Sunday 16 October 2016

Mark Mardell makes the case for Parliament (against Mrs May and the Brexiteers)

Mark Mardell has long been an admirer of the EU. He could never disguise that fact - or his scepticism about Eurosceptism - even while he was acting as the BBC's Europe editor.

(If you want a reminder of just how far he went in making that clear even at the time then please re-read the remarkable final essay of his old BBC Euroblog from 2009). 

Mark Mardell's latest BBC News website blogpost suggests a man whose heart still beats to a Remain tune. It makes the case against Theresa May's strategy of not allowing MPs to keep voting on Brexit between now and Brexit itself. 

He presents Mrs May as "High Priestess of Brexit, alone able to divine its deep meaning, jealously protecting the holy aura of the oracle", and says she's treating the referendum result "like a magic sack". MPs feel as if they're being treated like "children" and being forced to "play second fiddle" to the referendum result. It would be "perhaps better" for Mrs May to grant some votes to Parliament, however "messy" they might be, he concludes.

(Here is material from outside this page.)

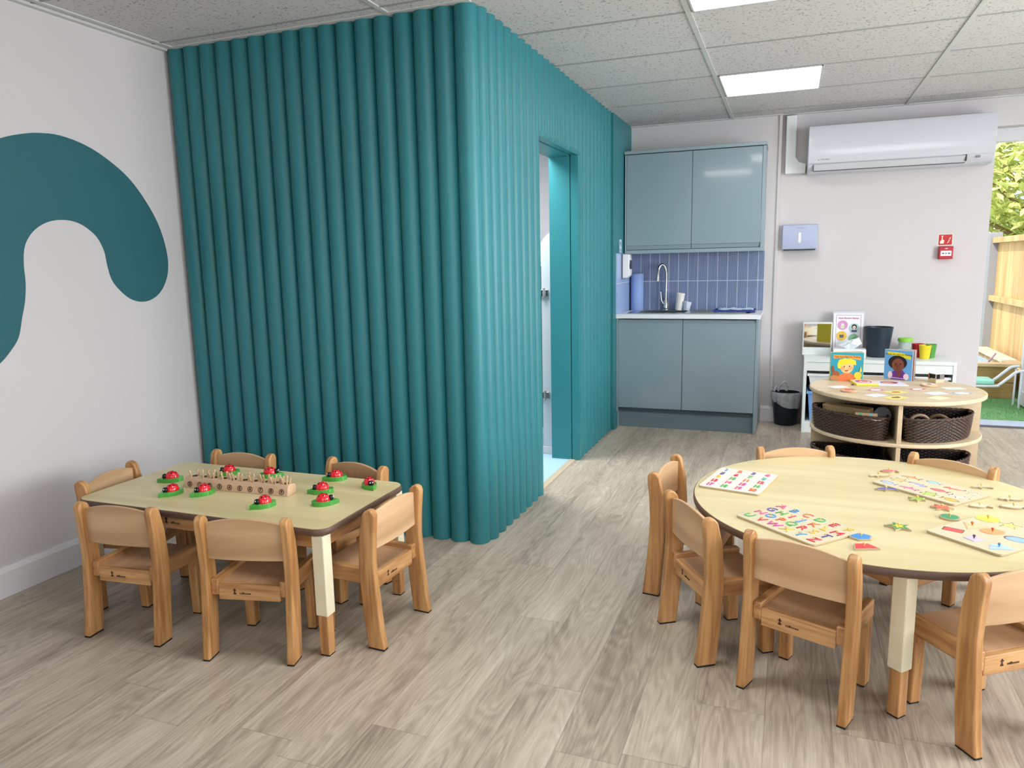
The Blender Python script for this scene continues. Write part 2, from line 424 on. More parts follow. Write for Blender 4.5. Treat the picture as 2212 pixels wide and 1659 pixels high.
# door lining
dl = B()
box(dl, -.25, 1.645, 0, -.112, 1.70, 2.0); box(dl, -.25, .86, 0, -.112, .895, 2.0); box(dl, -.25, .86, 1.985, -.112, 1.70, 2.02)
d1 = struct('door_1', dl, teal, smooth=0)
b = B(); box(b, -.108, 1.648, 0, -.056, 1.705, 2.0); box(b, -.108, .865, 0, -.07, .9, 2.0); box(b, -.108, .865, 1.99, -.06, 1.705, 2.02)
obj('architrave', b, teal, d1, smooth=0, bevel=.002)
# threshold strip
obj('threshold_strip', bx(-.125, .895, 0, -.085, 1.645, .006), mat('beige_strip', rgb(190,176,150), .5), d1, smooth=0, bevel=.002)

# washroom behind the doorway
inner = mat('washroom_wall', rgb(236,234,238), .5)
struct('wall_washroom', (lambda b: (box(b, XL, 3.0, 0, -.2, 3.1, H), box(b, -1.2, .15, 0, -1.15, 3.0, H), b)[2])(B()), inner, smooth=0)
struct('floor_washroom', bx(-1.2, .15, 0, -.125, 3.0, .003), mat('pale_blue_vinyl', rgb(176,212,232), .35), smooth=0)
cub = thing('toilet_cubicle', 'pale grey toilet cubicle with curved top seen through the teal doorway', 'toilet cubicle', (-.3, 1.75, 0))
cgrey = mat('cubicle_laminate', rgb(206,216,224), .3)
prof = [(-.043, .06), (.17, .06), (.17, 1.56)]
for i in range(13):
    a = PI/2*i/12; prof.append((.17-.213*math.sin(a), 1.24+.26*math.cos(a)+.03))
prof = [(-.043, .06), (.17, .06), (.17, 1.55), (.10, 1.548), (.04, 1.53), (0, 1.505), (-.025, 1.482), (-.043, 1.45)]
b = B(); prism(b, prof, -.008, .008, 'XZ'); obj('side_pilaster', b, cgrey, cub, smooth=0)
b = B(); prism(b, [(-.6, .19), (-.052, .19), (-.052, 1.3), (-.6, 1.3)], -.008, .008, 'XZ'); obj('cubicle_door', b, mat('cubicle_door_white', rgb(238,240,244), .3), cub, smooth=0)
obj('door_gap_edge', bx(-.052, -.007, .19, -.044, .004, 1.3), mat('gap_dark', rgb(50,54,60), .6), cub, smooth=0)
for z in (.42, 1.12):
    b = B(); box(b, -.065, -.022, z-.022, .008, -.009, z+.022); cyl(b, (-.02, -.026, z-.035), .007, .07, 12); box(b, -.028, -.03, z-.03, -.012, -.02, z+.03)
    obj('hinge', b, chrome, cub, bevel=.0015)
obj('white_plinth', bx(-.8, -.012, 0.003, .18, .012, .058), white, cub, smooth=0, bevel=.004)

# mural on the left wall
out = [(-.844,1.855),(-.744,1.888),(-.672,1.902),(-.577,1.906),(-.456,1.882),(-.342,1.831),(-.236,1.758),(-.153,1.662),(-.088,1.554),(-.053,1.44),(-.047,1.347),(-.068,1.272),(-.116,1.209),(-.178,1.175),(-.242,1.169),(-.301,1.187),(-.355,1.23),(-.393,1.28),(-.41,1.35),(-.418,1.413),(-.449,1.476),(-.503,1.52),(-.557,1.541),(-.618,1.545),(-.679,1.534),(-.734,1.506),(-.775,1.467),(-.801,1.419),(-.812,1.352),(-.814,1.276),(-.827,1.2),(-.848,1.134),(-.874,1.053),(-.92,.996),(-.963,.958),(-1.05,.90),(-1.16,.87),(-1.27,.89),(-1.35,.97),(-1.36,1.07),(-1.31,1.15),(-1.23,1.21),(-1.18,1.3),(-1.165,1.42),(-1.13,1.56),(-1.06,1.69),(-.96,1.79)]
b = B(); prism(b, spline(out, 4), XL, XL+.0012, 'YZ')
tag(obj('wall_mural', b, tealmural, smooth=0), 'dark teal curved arch shape painted on the white left wall', 'mural')

# ------------------------------------------------------------------ kitchenette
kd = mat('kitchen_gloss_blue_grey', rgb(134,153,162), 0.12, coat=0.6, var=.015, vscale=1.0)
kp = mat('kitchen_panel_blue_grey', rgb(140,158,166), 0.3, var=.015, vscale=1.0)
kdark = mat('kitchen_groove', rgb(66,82,92), .5)
bc = thing('base_cabinet', 'blue-grey base kitchen cabinet with two handleless doors under white worktop', 'cabinet', (.475, YB-.27, 0))
def kb(*a): x0, y0, z0, x1, y1, z1 = a; return (x0-.475, y0-(YB-.27), z0, x1-.475, y1-(YB-.27), z1)
fy = YB-.5475
for s_ in ((-.049, -.037), (1.003, 1.021)): obj('end_panel', bx(*kb(s_[0], fy, 0, s_[1], YB-.002, .878)), kp, bc, smooth=0, bevel=.001)
obj('carcass', bx(*kb(-.037, fy+.02, .13, 1.003, YB-.003, .755)), kdark, bc, smooth=0)
obj('plinth', bx(*kb(-.037, fy+.035, 0, 1.0, fy+.05, .16)), mat('kitchen_plinth', rgb(112,130,140), .35), bc, smooth=0)
for (x0, x1) in ((-.035, .466), (.470, 1.001)):
    b = B(); dpf = [(fy, .163), (fy+.018, .163), (fy+.018, .868), (fy+.014, .868), (fy+.004, .845), (fy, .845)]
    prism(b, [(u-(YB-.27), v) for u, v in dpf], x0-.475, x1-.475, 'YZ')
    obj('door', b, kd, bc, smooth=0, bevel=.001)
wt = thing('worktop', 'white worktop slab on the blue-grey base cabinet', 'worktop', (.475, YB-.28, .878))
def kw(*a): x0, y0, z0, x1, y1, z1 = a; return (x0-.475, y0-(YB-.28), z0-.878, x1-.475, y1-(YB-.28), z1-.878)
wtop = mat('white_worktop', rgb(232,236,240), .3)
b = B()
sx0, sx1, sy0, sy1 = .02, .95, YB-.47, YB-.07
box(b, *kw(-.049, fy-.02, .878, sx0, YB-.001, .91)); box(b, *kw(sx1, fy-.02, .878, 1.033, YB-.001, .91))
box(b, *kw(sx0, fy-.02, .878, sx1, sy0, .91)); box(b, *kw(sx0, sy1, .878, sx1, YB-.001, .91))
obj('slab', b, wtop, wt, smooth=0)
# sink: thin bowl and ribbed drainer set in the worktop
sk_ = thing('kitchen_sink', 'stainless steel inset sink with drainer in the white worktop', 'sink', (.475, YB-.27, .9))
def ks(*a): x0, y0, z0, x1, y1, z1 = a; return (x0-.475, y0-(YB-.27), z0-.9, x1-.475, y1-(YB-.27), z1-.9)
b = B()
bx0, bx1, by0, by1 = .09, .46, sy0+.05, sy1-.05
box(b, *ks(sx0, sy0, .905, bx0, sy1, .915)); box(b, *ks(bx1, sy0, .905, sx1, sy1, .915)); box(b, *ks(bx0, sy0, .905, bx1, by0, .915)); box(b, *ks(bx0, by1, .905, bx1, sy1, .915))
obj('rim', b, chrome, sk_, smooth=0, bevel=.002)
b = B(); box(b, *ks(bx0, by0, .76, bx1, by1, .763)); box(b, *ks(bx0-.002, by0, .763, bx0, by1, .905)); box(b, *ks(bx1, by0, .763, bx1+.002, by1, .905)); box(b, *ks(bx0, by0-.002, .763, bx1, by0, .905)); box(b, *ks(bx0, by1, .763, bx1, by1+.002, .905))
obj('bowl', b, chrome, sk_, smooth=0)
b = B()
for i in range(7): box(b, *ks(.52, sy0+.06+i*.045, .915, .92, sy0+.068+i*.045, .918))
obj('drainer_rib', b, chrome, sk_, smooth=0)
tp = thing('mixer_tap', 'chrome gooseneck mixer tap standing behind the sink', 'tap', (.26, 3.225, .915))
b = B(); lathe(b, [(0, 0), (.026, 0), (.026, .006), (.02, .012), (.02, .075), (.014, .085), (0, .085)], 20); obj('body', b, chrome, tp)
b = B(); pts = [(0, 0, .08), (0, 0, .30)]+[(-.0-.055+.055*math.cos(a*PI/10)*1.0, -.01*a/10, .30+.075*math.sin(a*PI/10)) for a in range(1, 10)]+[(-.11+.055*0-.0, -.012, .295), (-.112, -.013, .24)]
pts = [(x*.55, y*4, z) for x, y, z in pts]; tube(b, pts, .0115, 12); obj('spout', b, chrome, tp)
b = B(); tube(b, [(-.018, -.01, .05), (-.034, -.012, .075), (-.042, -.012, .15)], [.006, .006, .004], 8); obj('lever', b, chrome, tp)
# tiles
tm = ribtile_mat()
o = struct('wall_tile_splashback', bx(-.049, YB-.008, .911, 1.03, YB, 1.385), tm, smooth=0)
pb = mat('plain_blue_tile', rgb(158,182,222), .25, var=.03)
o = B(); box(o, -.05, 2.715, .911, -.043, YB-.009, 1.148); box(o, -.05, 2.715, 1.153, -.043, YB-.009, 1.384); 
struct('wall_tile_side', o, pb, smooth=0); struct('trim_5', bx(-.05, 2.716, 1.147, -.0445, YB-.01, 1.154), flatcol(220,228,240), smooth=0)
# wall cabinet
uy = YB-.296
wc = thing('wall_cabinet', 'glossy blue-grey wall cabinet with two doors above the tiled splashback', 'cabinet', (.475, YB-.15, 1.38))
def ku(*a): x0, y0, z0, x1, y1, z1 = a; return (x0-.475, y0-(YB-.15), z0-1.38, x1-.475, y1-(YB-.15), z1-1.38)
for q_ in ((-.04, -.027), (1.003, 1.025)): obj('end_panel', bx(*ku(q_[0], uy, 1.38, q_[1], YB-.002, 2.155)), kp, wc, smooth=0, bevel=.001)
obj('cornice', bx(*ku(-.045, uy-.012, 2.158, 1.03, YB-.002, 2.182)), kp, wc, smooth=0, bevel=.002)
obj('pelmet', bx(*ku(-.027, uy, 1.38, 1.003, YB-.3+.02, 1.408)), kp, wc, smooth=0, bevel=.001)
obj('carcass', bx(*ku(-.027, uy+.02, 1.395, 1.003, YB-.003, 2.155)), kdark, wc, smooth=0)
for (x0, x1) in ((-.025, .4865), (.490, 1.001)):
    b = B(); dpf = [(uy, 1.445), (uy+.005, 1.443), (uy+.012, 1.412), (uy+.018, 1.412), (uy+.018, 2.153), (uy, 2.153)]
    prism(b, [(u-(YB-.15), v-1.38) for u, v in dpf], x0-.475, x1-.475, 'YZ'); obj('door', b, kd, wc, smooth=0, bevel=.001)
# white label block beside the cabinet end panel
# soap dispenser, sticker
sd = thing('soap_dispenser', 'white wall-mounted soap dispenser on the pale blue side tiles', 'dispenser', (-.043, 2.93, 1.28))
b = B(); prism(b, [(0, .098), (.058, .096), (.064, .04), (.060, 0), (.066, -.04), (.064, -.07), (.045, -.09), (0, -.094)], -.045, .045, 'XZ'); obj('casing', b, white, sd, bevel=.006, bseg=3)
obj('back_plate', bx(0, -.052, -.097, .01, .052, .1), mat('dispenser_grey', rgb(80,90,104), .4), sd, smooth=0)
obj('push_bar', bx(.062, -.03, -.02, .07, .03, .05), mat('bar_grey', rgb(60,66,74), .4), sd, smooth=0, bevel=.003)
f = Flat(); f.poly(rrect(.075, .104, .004), flatcol(214,226,244)); f.poly([(-.01, .04), (.005, .04), (.018, .01), (-.004, -.012), (-.004, .01), (-.02, .02)], flatcol(60,84,140))
for i in range(3): f.poly(rrect(.05, .005, .001, cy=-.024-i*.011), flatcol(70,90,150))
tag(f.obj('wall_sticker', rot=(PI/2, 0, PI/2), loc=(-.0495, 2.875, 1.442)), 'small pale blue handwashing sticker above the soap dispenser', 'sticker')
# blue roll
rb = B(); lathe(rb, [(.018, .001), (.05, .001), (.052, .004), (.052, .305), (.05, .308), (.018, .308)], 36, closed=True)
rollm = mat('blue_paper', rgb(140,166,218), .9, var=.05, vscale=40, bump=.5, bscale=220)
pr = thing('paper_roll', 'tall blue paper towel roll standing in the worktop corner', 'paper roll', (.022, 3.21, .91))
obj('paper', rb, rollm, pr); b = B(); lathe(b, [(.014, 0), (.018, 0), (.018, .30), (.014, .30)], 20, closed=True); obj('core_tube', b, mat('cardboard', rgb(150,125,95), .8), pr)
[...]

Here's the meat of his argument, using the past arguments of Brexiteers (here John Redwood) against Brexiteers (like Mr Redwood) now:
But the trouble with continually dodging and ducking parliamentary votes is the smell.
For years, those who wanted the UK to leave the European Union trumpeted the inviolable glory of parliamentary sovereignty.
They fulminated against politicians going off to Brussels and doing secret deals behind closed doors, politicians who wouldn't even ask MPs to vote on the agreements they made out of sight and away from scrutiny.
Now, for very understandable reasons, they want to go off to Brussels and do a secret deal behind closed doors and then not allow Parliament to have a say on the result.
It may be good politics, but only the signed-up cheerleaders will politely ignore the whiff of hypocrisy.
He does the same with David Davis later (using his past words to hint that people could change their minds in the future over the Brexit result and that democracy should allow for that):
As David Davis once observed: "If a democracy cannot change its mind, it ceases to be a democracy."
And, as so often with Mark Mardell's blogposts, there's a link that shows him disagreeing with the Daily Mail. Here he uses that link to defend the BBC (and himself) against the charge of being relentlessly negative about Brexit: 
It is why any reporting of possible negative effects of the decision must be treated as a combination of lese majeste and an unpatriotic stab in the back by bad losers, not as the way a grown-up media in a grown-up democracy works. 
Mark Mardell's blogposts, always so carefully worded and consciously crafted, usually have a message they want to get across, despite the thin veil of impartiality lighted draped across them. That veil was particularly thin here. 


  1. We all know Mardell and co are biased in favour of the EU. We're not kids! One obvious example is the absence of "feelgood" stories about Brexit. An obvious one is the effect of the low pound on the UK Steel industry. By all accounts the fall in the value of sterling has saved the UK steel industry. If in addition we now have a PM serious about creating an effective industrial strategy in a post Brexit era, well it might even prosper.

  2. Wouldn't it be nice to discover one, just one, BBC commentator or broadcaster who was biased in favour of Brexit?

  3. Mark Mardell and many other BBC commentators are of the opinion that it was some sort of tactical slip-up that caused the Leave vote to go against their preferred outcome in the EU Referendum - which to their minds simply meant that they, the BBC, were not nearly forceful enough in promoting the Remain case. This piece from Mark Mardell is in effect a adjustment of tactics, now that the vote has been lost, to undermine the pro Brexit case, and in the end to put a spanner in the works. And why? Because the typical anti Brexit BBC correspondent cannot come to terms with fact that their views are not shared by the majority of UK voters. If this tirade of anti-Government anti Brexit propaganda continues, the BBC will be open to the charge that they are not only heavily biased, but anti democratic and contemptuous towards the UK electorate.